» DATASET RECORDS
━━━━━━

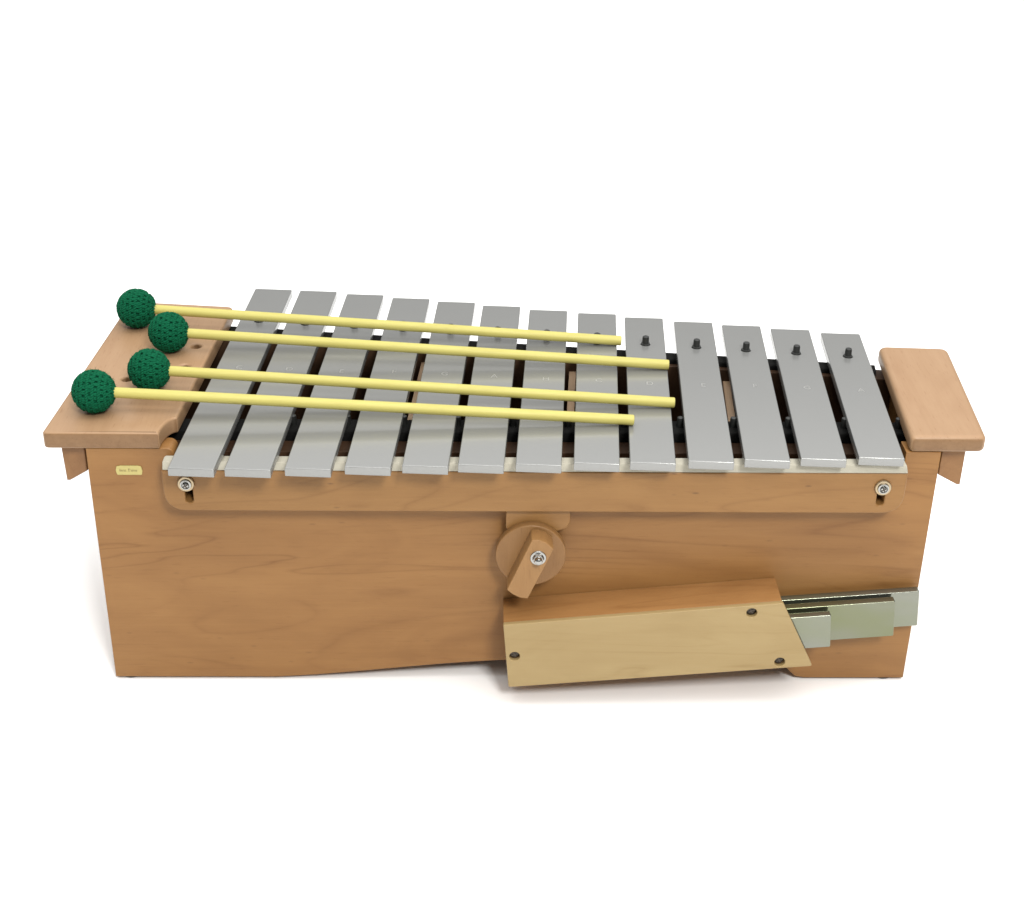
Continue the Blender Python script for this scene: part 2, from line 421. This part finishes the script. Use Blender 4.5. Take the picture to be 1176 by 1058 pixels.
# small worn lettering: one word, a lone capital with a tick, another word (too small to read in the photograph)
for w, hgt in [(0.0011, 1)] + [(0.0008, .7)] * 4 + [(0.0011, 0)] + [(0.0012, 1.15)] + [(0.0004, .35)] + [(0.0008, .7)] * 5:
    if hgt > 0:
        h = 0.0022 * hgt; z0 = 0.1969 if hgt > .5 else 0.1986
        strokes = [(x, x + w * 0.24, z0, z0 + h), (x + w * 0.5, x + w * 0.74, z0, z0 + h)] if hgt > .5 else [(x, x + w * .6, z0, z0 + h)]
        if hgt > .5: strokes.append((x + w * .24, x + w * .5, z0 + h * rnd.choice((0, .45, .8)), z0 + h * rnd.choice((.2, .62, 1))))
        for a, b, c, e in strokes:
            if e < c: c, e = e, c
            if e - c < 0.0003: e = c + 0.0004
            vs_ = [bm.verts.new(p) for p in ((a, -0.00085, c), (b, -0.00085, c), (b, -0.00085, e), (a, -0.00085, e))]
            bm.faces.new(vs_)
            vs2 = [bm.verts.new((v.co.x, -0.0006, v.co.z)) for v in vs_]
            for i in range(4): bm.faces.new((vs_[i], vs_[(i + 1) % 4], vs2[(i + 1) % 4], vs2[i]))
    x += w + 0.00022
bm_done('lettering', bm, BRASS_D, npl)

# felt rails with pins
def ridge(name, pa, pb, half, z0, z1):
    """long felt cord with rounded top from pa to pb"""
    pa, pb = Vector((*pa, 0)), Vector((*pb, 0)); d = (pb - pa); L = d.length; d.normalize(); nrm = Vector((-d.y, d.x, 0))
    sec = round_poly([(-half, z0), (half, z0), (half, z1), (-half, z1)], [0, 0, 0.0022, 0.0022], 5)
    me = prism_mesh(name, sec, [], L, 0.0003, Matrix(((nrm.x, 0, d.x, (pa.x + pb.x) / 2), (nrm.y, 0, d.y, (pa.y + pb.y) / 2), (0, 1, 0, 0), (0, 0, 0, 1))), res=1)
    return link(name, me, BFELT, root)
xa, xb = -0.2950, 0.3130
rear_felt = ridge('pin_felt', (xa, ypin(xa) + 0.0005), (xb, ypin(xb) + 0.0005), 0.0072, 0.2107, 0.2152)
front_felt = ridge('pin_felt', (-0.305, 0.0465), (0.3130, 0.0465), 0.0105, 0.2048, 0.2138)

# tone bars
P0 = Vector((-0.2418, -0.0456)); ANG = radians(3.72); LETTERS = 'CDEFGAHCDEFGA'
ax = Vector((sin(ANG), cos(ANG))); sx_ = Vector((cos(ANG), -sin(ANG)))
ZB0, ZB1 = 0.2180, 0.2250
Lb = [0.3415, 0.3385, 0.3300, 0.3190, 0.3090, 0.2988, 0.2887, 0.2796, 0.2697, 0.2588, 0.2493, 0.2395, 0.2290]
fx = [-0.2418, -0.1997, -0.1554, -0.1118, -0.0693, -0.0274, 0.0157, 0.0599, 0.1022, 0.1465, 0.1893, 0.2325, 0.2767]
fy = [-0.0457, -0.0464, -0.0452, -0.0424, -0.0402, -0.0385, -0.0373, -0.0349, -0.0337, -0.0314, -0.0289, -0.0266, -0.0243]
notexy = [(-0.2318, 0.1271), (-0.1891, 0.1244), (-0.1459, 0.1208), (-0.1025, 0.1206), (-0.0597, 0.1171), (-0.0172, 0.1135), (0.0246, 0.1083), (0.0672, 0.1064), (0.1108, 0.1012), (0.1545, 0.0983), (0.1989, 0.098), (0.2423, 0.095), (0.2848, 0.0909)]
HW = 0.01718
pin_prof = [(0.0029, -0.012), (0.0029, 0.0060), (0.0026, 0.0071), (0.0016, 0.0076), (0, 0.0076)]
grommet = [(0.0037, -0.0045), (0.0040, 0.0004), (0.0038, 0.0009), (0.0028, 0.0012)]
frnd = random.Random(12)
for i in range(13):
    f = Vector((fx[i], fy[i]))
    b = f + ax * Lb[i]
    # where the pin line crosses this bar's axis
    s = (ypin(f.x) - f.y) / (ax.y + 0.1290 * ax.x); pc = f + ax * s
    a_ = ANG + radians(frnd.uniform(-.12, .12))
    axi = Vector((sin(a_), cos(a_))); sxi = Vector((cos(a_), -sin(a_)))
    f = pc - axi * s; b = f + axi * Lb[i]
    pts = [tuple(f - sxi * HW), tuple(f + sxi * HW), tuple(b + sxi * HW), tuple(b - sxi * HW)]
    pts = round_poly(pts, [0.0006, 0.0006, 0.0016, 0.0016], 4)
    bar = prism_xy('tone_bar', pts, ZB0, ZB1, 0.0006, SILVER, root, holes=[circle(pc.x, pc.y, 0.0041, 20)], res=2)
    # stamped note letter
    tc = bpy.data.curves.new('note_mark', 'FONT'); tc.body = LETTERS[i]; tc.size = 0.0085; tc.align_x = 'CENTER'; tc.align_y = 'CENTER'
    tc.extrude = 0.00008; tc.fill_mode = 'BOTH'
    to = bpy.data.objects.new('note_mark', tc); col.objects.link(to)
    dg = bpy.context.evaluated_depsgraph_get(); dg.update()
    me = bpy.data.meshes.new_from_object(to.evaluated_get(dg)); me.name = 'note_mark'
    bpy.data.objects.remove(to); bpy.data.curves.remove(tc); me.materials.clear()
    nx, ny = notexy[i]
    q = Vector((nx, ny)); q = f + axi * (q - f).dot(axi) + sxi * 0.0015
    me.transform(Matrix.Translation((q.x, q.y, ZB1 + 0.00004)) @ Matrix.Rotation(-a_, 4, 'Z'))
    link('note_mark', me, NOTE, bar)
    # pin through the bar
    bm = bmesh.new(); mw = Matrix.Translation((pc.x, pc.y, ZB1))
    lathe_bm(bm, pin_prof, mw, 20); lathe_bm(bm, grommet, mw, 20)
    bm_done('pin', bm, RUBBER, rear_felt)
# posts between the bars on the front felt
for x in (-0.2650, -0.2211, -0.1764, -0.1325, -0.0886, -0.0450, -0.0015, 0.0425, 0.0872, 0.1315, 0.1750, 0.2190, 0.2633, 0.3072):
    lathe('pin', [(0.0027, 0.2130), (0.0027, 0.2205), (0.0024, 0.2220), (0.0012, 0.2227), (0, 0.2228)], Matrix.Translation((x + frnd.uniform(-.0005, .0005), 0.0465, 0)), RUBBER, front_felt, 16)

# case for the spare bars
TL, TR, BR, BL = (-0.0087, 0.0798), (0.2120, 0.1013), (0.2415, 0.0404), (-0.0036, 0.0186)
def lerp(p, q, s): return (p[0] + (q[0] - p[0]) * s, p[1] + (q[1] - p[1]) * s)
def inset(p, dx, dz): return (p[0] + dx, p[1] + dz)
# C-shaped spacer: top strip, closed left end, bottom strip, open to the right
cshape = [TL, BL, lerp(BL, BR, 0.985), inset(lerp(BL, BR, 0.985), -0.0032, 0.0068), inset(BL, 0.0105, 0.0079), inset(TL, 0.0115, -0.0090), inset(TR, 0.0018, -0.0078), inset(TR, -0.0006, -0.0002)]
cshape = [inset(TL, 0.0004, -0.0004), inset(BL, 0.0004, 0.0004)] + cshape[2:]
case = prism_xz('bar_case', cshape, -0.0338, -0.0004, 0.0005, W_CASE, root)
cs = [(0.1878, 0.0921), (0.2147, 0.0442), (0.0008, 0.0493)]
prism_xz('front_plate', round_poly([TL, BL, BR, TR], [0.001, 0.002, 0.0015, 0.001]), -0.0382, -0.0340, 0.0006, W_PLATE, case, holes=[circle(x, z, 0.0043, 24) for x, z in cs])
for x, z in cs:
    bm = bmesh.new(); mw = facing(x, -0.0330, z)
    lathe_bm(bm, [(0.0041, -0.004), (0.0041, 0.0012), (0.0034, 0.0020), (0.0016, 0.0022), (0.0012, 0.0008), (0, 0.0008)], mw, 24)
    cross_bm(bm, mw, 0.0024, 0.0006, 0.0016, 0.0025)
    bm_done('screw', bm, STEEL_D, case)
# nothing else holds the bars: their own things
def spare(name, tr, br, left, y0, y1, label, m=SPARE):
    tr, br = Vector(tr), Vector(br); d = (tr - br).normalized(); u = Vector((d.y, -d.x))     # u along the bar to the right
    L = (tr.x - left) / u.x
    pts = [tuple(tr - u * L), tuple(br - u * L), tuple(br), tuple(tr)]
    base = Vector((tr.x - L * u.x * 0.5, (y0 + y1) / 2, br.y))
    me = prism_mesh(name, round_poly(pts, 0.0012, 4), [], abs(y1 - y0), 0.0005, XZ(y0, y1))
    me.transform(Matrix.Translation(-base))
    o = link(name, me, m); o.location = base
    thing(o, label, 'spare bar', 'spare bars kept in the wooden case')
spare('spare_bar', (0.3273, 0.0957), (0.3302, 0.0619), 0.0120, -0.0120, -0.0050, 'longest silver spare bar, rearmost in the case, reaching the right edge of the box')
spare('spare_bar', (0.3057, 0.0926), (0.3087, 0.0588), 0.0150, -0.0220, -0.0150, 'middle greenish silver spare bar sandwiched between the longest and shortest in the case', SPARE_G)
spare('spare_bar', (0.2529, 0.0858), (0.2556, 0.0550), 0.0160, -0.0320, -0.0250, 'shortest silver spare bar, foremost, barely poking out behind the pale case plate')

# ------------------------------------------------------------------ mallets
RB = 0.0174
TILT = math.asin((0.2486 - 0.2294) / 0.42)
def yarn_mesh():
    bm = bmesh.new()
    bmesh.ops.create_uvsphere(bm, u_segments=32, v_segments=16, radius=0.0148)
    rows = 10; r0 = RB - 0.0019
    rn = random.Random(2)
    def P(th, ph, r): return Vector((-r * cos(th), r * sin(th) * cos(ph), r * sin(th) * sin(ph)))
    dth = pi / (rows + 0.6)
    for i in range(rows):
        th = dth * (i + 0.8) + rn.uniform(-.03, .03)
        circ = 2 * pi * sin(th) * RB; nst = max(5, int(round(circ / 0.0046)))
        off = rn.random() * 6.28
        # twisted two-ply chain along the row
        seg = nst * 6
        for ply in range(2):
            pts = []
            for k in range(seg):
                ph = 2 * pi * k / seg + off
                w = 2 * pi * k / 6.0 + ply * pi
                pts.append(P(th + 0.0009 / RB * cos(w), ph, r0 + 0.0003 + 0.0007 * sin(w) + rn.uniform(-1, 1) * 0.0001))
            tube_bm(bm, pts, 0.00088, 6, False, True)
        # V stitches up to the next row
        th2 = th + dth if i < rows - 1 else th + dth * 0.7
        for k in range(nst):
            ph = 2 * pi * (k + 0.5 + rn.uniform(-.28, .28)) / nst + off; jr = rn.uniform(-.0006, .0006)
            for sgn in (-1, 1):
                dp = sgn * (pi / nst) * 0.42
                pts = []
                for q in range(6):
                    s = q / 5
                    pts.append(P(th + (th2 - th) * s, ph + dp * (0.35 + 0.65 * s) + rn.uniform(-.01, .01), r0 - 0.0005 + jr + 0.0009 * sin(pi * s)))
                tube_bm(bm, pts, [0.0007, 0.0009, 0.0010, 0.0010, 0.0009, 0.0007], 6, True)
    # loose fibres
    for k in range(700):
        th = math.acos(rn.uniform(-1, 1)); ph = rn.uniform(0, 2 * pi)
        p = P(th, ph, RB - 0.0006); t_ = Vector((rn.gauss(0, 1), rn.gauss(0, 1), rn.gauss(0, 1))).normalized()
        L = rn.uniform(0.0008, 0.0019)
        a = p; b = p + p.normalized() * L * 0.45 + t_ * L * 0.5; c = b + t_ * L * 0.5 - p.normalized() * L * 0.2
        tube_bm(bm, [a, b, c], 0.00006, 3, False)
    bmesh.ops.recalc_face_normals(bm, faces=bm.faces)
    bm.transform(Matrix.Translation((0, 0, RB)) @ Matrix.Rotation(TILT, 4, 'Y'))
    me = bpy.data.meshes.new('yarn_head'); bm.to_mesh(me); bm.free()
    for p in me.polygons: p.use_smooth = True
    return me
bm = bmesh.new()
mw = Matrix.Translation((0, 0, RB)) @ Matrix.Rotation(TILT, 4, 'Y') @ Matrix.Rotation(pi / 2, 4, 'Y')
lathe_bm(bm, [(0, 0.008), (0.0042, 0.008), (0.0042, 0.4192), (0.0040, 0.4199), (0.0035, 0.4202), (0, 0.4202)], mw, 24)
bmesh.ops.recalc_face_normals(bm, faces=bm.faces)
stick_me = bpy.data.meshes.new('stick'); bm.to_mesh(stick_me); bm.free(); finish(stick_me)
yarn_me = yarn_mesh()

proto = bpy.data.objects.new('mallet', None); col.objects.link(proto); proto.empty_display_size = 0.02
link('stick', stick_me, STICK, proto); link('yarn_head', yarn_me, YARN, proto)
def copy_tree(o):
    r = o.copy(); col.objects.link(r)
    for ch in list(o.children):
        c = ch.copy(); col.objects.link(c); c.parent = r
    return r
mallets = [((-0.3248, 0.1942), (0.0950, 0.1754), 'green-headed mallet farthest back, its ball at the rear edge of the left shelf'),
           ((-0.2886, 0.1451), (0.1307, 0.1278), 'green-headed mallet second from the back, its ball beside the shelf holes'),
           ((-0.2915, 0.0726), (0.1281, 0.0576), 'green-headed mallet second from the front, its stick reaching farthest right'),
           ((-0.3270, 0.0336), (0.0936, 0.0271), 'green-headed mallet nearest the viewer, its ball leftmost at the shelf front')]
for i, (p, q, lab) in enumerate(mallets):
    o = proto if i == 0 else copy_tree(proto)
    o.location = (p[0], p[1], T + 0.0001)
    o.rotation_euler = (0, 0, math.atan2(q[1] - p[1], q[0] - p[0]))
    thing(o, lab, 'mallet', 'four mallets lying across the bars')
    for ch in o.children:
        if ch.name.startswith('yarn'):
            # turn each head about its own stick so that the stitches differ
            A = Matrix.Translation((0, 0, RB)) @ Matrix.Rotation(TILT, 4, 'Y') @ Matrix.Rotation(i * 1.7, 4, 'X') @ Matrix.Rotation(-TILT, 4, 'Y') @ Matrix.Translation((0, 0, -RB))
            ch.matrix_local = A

━━━━━━

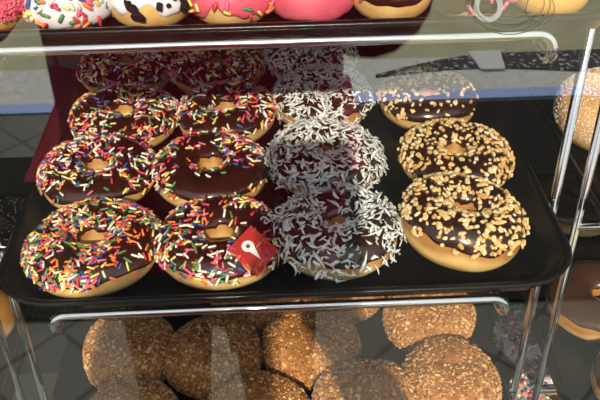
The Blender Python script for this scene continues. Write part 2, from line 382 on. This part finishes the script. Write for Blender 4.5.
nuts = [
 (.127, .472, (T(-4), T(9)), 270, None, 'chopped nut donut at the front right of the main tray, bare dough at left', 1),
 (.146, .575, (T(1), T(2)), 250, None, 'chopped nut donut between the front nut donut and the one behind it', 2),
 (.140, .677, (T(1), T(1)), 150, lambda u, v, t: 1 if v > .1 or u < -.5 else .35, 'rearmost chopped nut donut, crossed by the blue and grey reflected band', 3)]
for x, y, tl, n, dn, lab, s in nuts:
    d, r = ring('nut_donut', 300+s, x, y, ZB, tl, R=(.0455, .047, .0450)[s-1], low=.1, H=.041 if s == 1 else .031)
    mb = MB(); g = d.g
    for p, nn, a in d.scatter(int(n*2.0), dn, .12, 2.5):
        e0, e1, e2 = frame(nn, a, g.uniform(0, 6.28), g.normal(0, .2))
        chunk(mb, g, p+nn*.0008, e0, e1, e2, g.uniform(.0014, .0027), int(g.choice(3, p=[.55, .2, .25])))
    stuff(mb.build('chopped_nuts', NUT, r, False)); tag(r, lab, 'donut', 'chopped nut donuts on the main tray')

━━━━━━

» GOAL
Return verbatim the lines that run from the line containing "The Blender Python script for this scene continues." through the line containing "stuff(mb.build('chopped_nuts', NUT, r, False));", inclusive.

» OUTPUT OF THE EXERCISE
The Blender Python script for this scene continues. Write part 2, from line 382 on. This part finishes the script. Write for Blender 4.5.
nuts = [
 (.127, .472, (T(-4), T(9)), 270, None, 'chopped nut donut at the front right of the main tray, bare dough at left', 1),
 (.146, .575, (T(1), T(2)), 250, None, 'chopped nut donut between the front nut donut and the one behind it', 2),
 (.140, .677, (T(1), T(1)), 150, lambda u, v, t: 1 if v > .1 or u < -.5 else .35, 'rearmost chopped nut donut, crossed by the blue and grey reflected band', 3)]
for x, y, tl, n, dn, lab, s in nuts:
    d, r = ring('nut_donut', 300+s, x, y, ZB, tl, R=(.0455, .047, .0450)[s-1], low=.1, H=.041 if s == 1 else .031)
    mb = MB(); g = d.g
    for p, nn, a in d.scatter(int(n*2.0), dn, .12, 2.5):
        e0, e1, e2 = frame(nn, a, g.uniform(0, 6.28), g.normal(0, .2))
        chunk(mb, g, p+nn*.0008, e0, e1, e2, g.uniform(.0014, .0027), int(g.choice(3, p=[.55, .2, .25])))
    stuff(mb.build('chopped_nuts', NUT, r, False)); tag(r, lab, 'donut', 'chopped nut donuts on the main tray')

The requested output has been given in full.